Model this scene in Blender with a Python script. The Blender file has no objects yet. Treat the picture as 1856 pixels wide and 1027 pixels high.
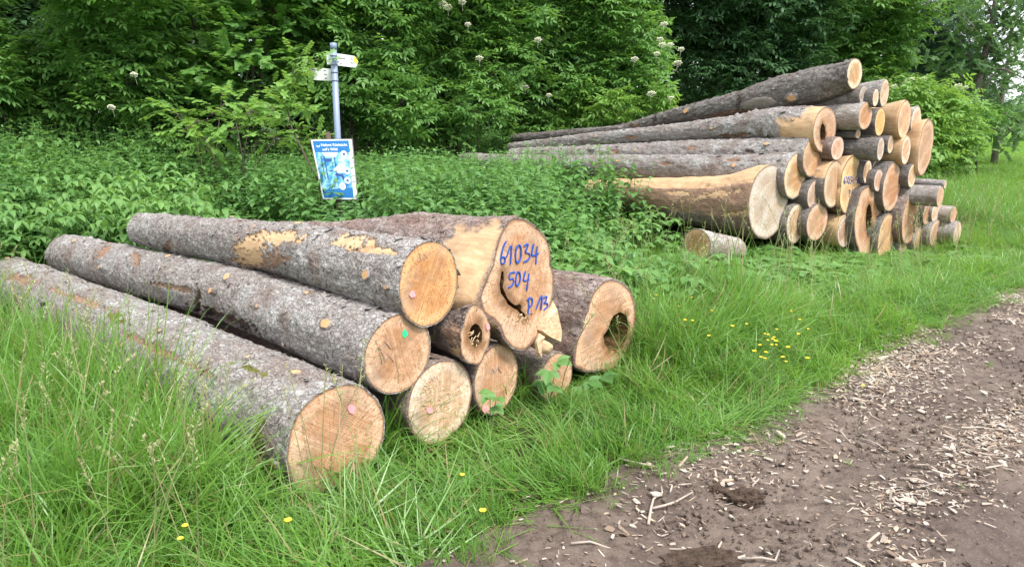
import bpy, math, random
import numpy as np
from mathutils import Vector
from mathutils.geometry import delaunay_2d_cdt

random.seed(7); RNG = np.random.default_rng(11)
SC = bpy.context.scene; COL = SC.collection

# ------------------------------------------------------------------ camera, sky, sun, exposure
PITCH = math.radians(12.5); FPX = 1340.0; CAMH = 1.6
cam = bpy.data.cameras.new('camera'); cam.sensor_width = 36; cam.lens = 26.0; cam.clip_end = 3000; cam.clip_start = .05
camo = bpy.data.objects.new('camera', cam); COL.objects.link(camo)
camo.location = (0, 0, CAMH); camo.rotation_euler = (math.pi/2-PITCH, 0, 0); SC.camera = camo
SUN_EL = math.radians(56); SUN_AZ = math.radians(140)          # azimuth clockwise from +Y: behind the camera, to the right
w = bpy.data.worlds.new('World'); SC.world = w; w.use_nodes = True
nt = w.node_tree; nt.nodes.clear()
N = nt.nodes.new; Lk = nt.links.new
out = N('ShaderNodeOutputWorld'); bg = N('ShaderNodeBackground'); sky = N('ShaderNodeTexSky')
sky.sky_type = 'NISHITA'; sky.sun_disc = False; sky.sun_elevation = SUN_EL; sky.sun_rotation = SUN_AZ
sky.air_density = 1.0; sky.dust_density = 2.0; sky.ozone_density = 1.0
tc = N('ShaderNodeTexCoord'); mp = N('ShaderNodeMapping'); mp.inputs['Scale'].default_value = (1, 1, 2.2)
nz = N('ShaderNodeTexNoise'); nz.inputs['Scale'].default_value = 2.3; nz.inputs['Detail'].default_value = 7
rp = N('ShaderNodeValToRGB'); rp.color_ramp.elements[0].position = .32; rp.color_ramp.elements[0].color = (.35, .35, .35, 1)
rp.color_ramp.elements[1].position = .62; rp.color_ramp.elements[1].color = (.97, .97, .97, 1)
mx = N('ShaderNodeMix'); mx.data_type = 'RGBA'; mx.inputs['B'].default_value = (9.6, 9.9, 10.4, 1)
Lk(tc.outputs['Generated'], mp.inputs[0]); Lk(mp.outputs[0], nz.inputs['Vector']); Lk(nz.outputs['Fac'], rp.inputs[0])
Lk(rp.outputs[0], mx.inputs['Factor']); Lk(sky.outputs[0], mx.inputs['A']); Lk(mx.outputs['Result'], bg.inputs[0])
bg.inputs[1].default_value = .115; Lk(bg.outputs[0], out.inputs[0])
sl = bpy.data.lights.new('sun', 'SUN'); sl.energy = 2.5; sl.angle = math.radians(12); sl.color = (1, .965, .9)
so = bpy.data.objects.new('sun', sl); COL.objects.link(so)
sd = Vector((math.sin(SUN_AZ)*math.cos(SUN_EL), math.cos(SUN_AZ)*math.cos(SUN_EL), math.sin(SUN_EL)))
so.rotation_euler = sd.to_track_quat('Z', 'Y').to_euler(); so.location = sd*30
SC.view_settings.view_transform = 'Standard'; SC.view_settings.look = 'None'
SC.view_settings.gamma = 1; SC.view_settings.exposure = 1.05
SC.render.engine = 'CYCLES'; SC.cycles.max_bounces = 6; SC.cycles.diffuse_bounces = 3; SC.cycles.transparent_max_bounces = 8
SC.cycles.caustics_reflective = False; SC.cycles.caustics_refractive = False

# ------------------------------------------------------------------ geometry of the place
def ray(px, py):
    u = (px-928)/FPX; v = (513.5-py)/FPX
    return np.array([u, math.cos(PITCH)+v*math.sin(PITCH), -math.sin(PITCH)+v*math.cos(PITCH)])
CP = np.array([0, 0, CAMH])
def at(px, py, Y):
    r = ray(px, py); return CP+r*(Y/r[1])
def on_plane(px, py, p0, n):
    r = ray(px, py); return CP+r*(np.dot(n, np.array(p0)-CP)/np.dot(n, r))
def proj(P):
    P = np.asarray(P, float); d = P-CP
    z = d[..., 1]*math.cos(PITCH)-d[..., 2]*math.sin(PITCH); v = d[..., 1]*math.sin(PITCH)+d[..., 2]*math.cos(PITCH)
    z = np.where(np.abs(z) < 1e-3, 1e-3, z)
    return 928+FPX*d[..., 0]/z, 513.5-FPX*v/z, z
def sdc(x, y):       # distance along the track and away from its edge
    return (x-1.94)*.749+(y-4.3)*.663, (x-1.94)*-.663+(y-4.3)*.749
def xy(s, d):
    return 1.94+.749*s-.663*d, 4.3+.663*s+.749*d
def sstep(a, b, x):
    t = np.clip((x-a)/(b-a), 0, 1); return t*t*(3-2*t)

def _h(i, j, k, s):
    n = (i*374761393+j*668265263+k*2147483647+s*974634777) & 0xffffffff
    n = ((n ^ (n >> 13))*1274126177) & 0xffffffff
    n = (n ^ (n >> 16)) & 0xffffff
    return n/float(0xffffff)
def vnoise(P, sc, seed=0):
    Q = np.asarray(P, float)*sc; I = np.floor(Q).astype(np.int64); f = Q-I; f = f*f*(3-2*f)
    r = 0
    for a in (0, 1):
        for b in (0, 1):
            for c in (0, 1):
                wgt = (f[..., 0] if a else 1-f[..., 0])*(f[..., 1] if b else 1-f[..., 1])*(f[..., 2] if c else 1-f[..., 2])
                r = r+wgt*_h(I[..., 0]+a, I[..., 1]+b, I[..., 2]+c, seed)
    return r*2-1
def fbm(P, sc, seed=0, oct=3):
    r = 0; a = 1
    for o in range(oct): r = r+a*vnoise(P, sc*2**o, seed+o*17); a *= .5
    return r/1.6
def n2(x, y, sc, seed=0, oct=3):
    x = np.asarray(x, float); y = np.asarray(y, float)
    return fbm(np.stack([x, y, np.zeros_like(x)], -1), sc, seed, oct)
def ground_z(x, y):
    s, d = sdc(np.asarray(x, float), np.asarray(y, float))
    z = .05*sstep(0, 1.2, d)+.26*sstep(6, 13, d)+.8*sstep(25, 140, np.hypot(x, y))
    z = z+.04*np.exp(-((s-3.2)**2/2.2+(d-2.2)**2/2.5))
    z = z+.025*n2(x, y, .8, 3)-.19*np.exp(-((s-5.0)**2/3.2+(d-1.7)**2/1.1))
    z = z-.035*np.exp(-((d+.55)/.2)**2)-.045*np.exp(-((d+1.45)/.25)**2)
    return z

# ------------------------------------------------------------------ helpers
def mesh(name, V, F, mat=None, smooth=True, attrs=None, mats=None, midx=None):
    me = bpy.data.meshes.new(name); V = np.asarray(V, np.float32)
    if isinstance(F, np.ndarray):
        me.vertices.add(len(V)); me.vertices.foreach_set('co', V.ravel())
        k = F.shape[1]; me.loops.add(F.size); me.loops.foreach_set('vertex_index', F.astype(np.int32).ravel())
        me.polygons.add(len(F)); me.polygons.foreach_set('loop_start', np.arange(0, F.size, k, dtype=np.int32))
        me.polygons.foreach_set('loop_total', np.full(len(F), k, np.int32))
    else:
        me.from_pydata([tuple(map(float, v)) for v in V], [], [tuple(int(i) for i in f) for f in F])
    if smooth: me.polygons.foreach_set('use_smooth', np.ones(len(me.polygons), bool))
    for m in (mats or ([mat] if mat else [])): me.materials.append(m)
    if midx is not None: me.polygons.foreach_set('material_index', np.asarray(midx, np.int32))
    for k, (a, dom) in (attrs or {}).items():
        at_ = me.attributes.new(k, 'FLOAT', dom); at_.data.foreach_set('value', np.asarray(a, np.float32))
    me.update(calc_edges=True); me.validate(); return me
def obj(name, me, parent=None, loc=(0, 0, 0), rot=(0, 0, 0), **kw):
    o = bpy.data.objects.new(name, me); COL.objects.link(o)
    o.location = loc; o.rotation_euler = rot
    if parent is not None: o.parent = parent
    for k, v in kw.items(): o[k] = v
    return o
def thing(name, label, cat, loc=(0, 0, 0), rotz=0, group=None):
    o = bpy.data.objects.new(name, None); COL.objects.link(o); o.empty_display_size = .1
    o.location = loc; o.rotation_euler = (0, 0, rotz); o['label'] = label; o['category'] = cat
    if group: o['group'] = group
    return o
def copy_thing(src, loc, rotz=0, scale=1, label=None):
    r = src.copy(); COL.objects.link(r); r.location = loc; r.rotation_euler = (0, 0, rotz); r.scale = (scale,)*3
    if label: r['label'] = label
    for ch in list(src.children):
        c = ch.copy(); COL.objects.link(c); c.parent = r
    return r
class MB:
    def __init__(s): s.v = []; s.f = []; s.a = []; s.m = []
    def add(s, V, F, a=0., m=0):
        o = len(s.v); s.v.extend([tuple(map(float, p)) for p in V]); s.f.extend([tuple(int(i)+o for i in f) for f in F]); s.a.extend([a]*len(V)); s.m.extend([m]*len(F))
    def tube(s, pts, rads, n=6, a=0., m=0, cap=True):
        pts = [Vector(p) for p in pts]; V = []; F = []
        up = Vector((.13, .31, .94))
        for i, p in enumerate(pts):
            t = (pts[min(i+1, len(pts)-1)]-pts[max(i-1, 0)])
            if t.length < 1e-9: t = Vector((0, 0, 1))
            t.normalize()
            u = t.cross(up)
            if u.length < .1: u = t.cross(Vector((1, 0, 0)))
            u.normalize(); v = t.cross(u)
            for k in range(n):
                an = 2*math.pi*k/n; V.append(p+(u*math.cos(an)+v*math.sin(an))*rads[i])
        for i in range(len(pts)-1):
            for k in range(n): F.append((i*n+k, i*n+(k+1) % n, (i+1)*n+(k+1) % n, (i+1)*n+k))
        if cap: F.append(tuple(range(n))[::-1]); F.append(tuple((len(pts)-1)*n+k for k in range(n)))
        s.add(V, F, a, m)
    def box(s, c, h, R=None, a=0., m=0):
        V = []
        for x in (-1, 1):
            for y in (-1, 1):
                for z in (-1, 1):
                    p = Vector((x*h[0], y*h[1], z*h[2]))
                    if R is not None: p = R @ p
                    V.append(p+Vector(c))
        s.add(V, [(0, 1, 3, 2), (4, 6, 7, 5), (0, 4, 5, 1), (2, 3, 7, 6), (0, 2, 6, 4), (1, 5, 7, 3)], a, m)
    def mesh(s, name, mat=None, smooth=False, mats=None):
        return mesh(name, s.v, s.f, mat, smooth, {'lv': (s.a, 'POINT')}, mats, s.m if mats else None)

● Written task
Filter the listing above by the word "objects"; copy each line that passes.

● Solution to this exercise
Model this scene in Blender with a Python script. The Blender file has no objects yet. Treat the picture as 1856 pixels wide and 1027 pixels high.
camo = bpy.data.objects.new('camera', cam); COL.objects.link(camo)
so = bpy.data.objects.new('sun', sl); COL.objects.link(so)
    o = bpy.data.objects.new(name, me); COL.objects.link(o)
    o = bpy.data.objects.new(name, None); COL.objects.link(o); o.empty_display_size = .1
    r = src.copy(); COL.objects.link(r); r.location = loc; r.rotation_euler = (0, 0, rotz); r.scale = (scale,)*3
        c = ch.copy(); COL.objects.link(c); c.parent = r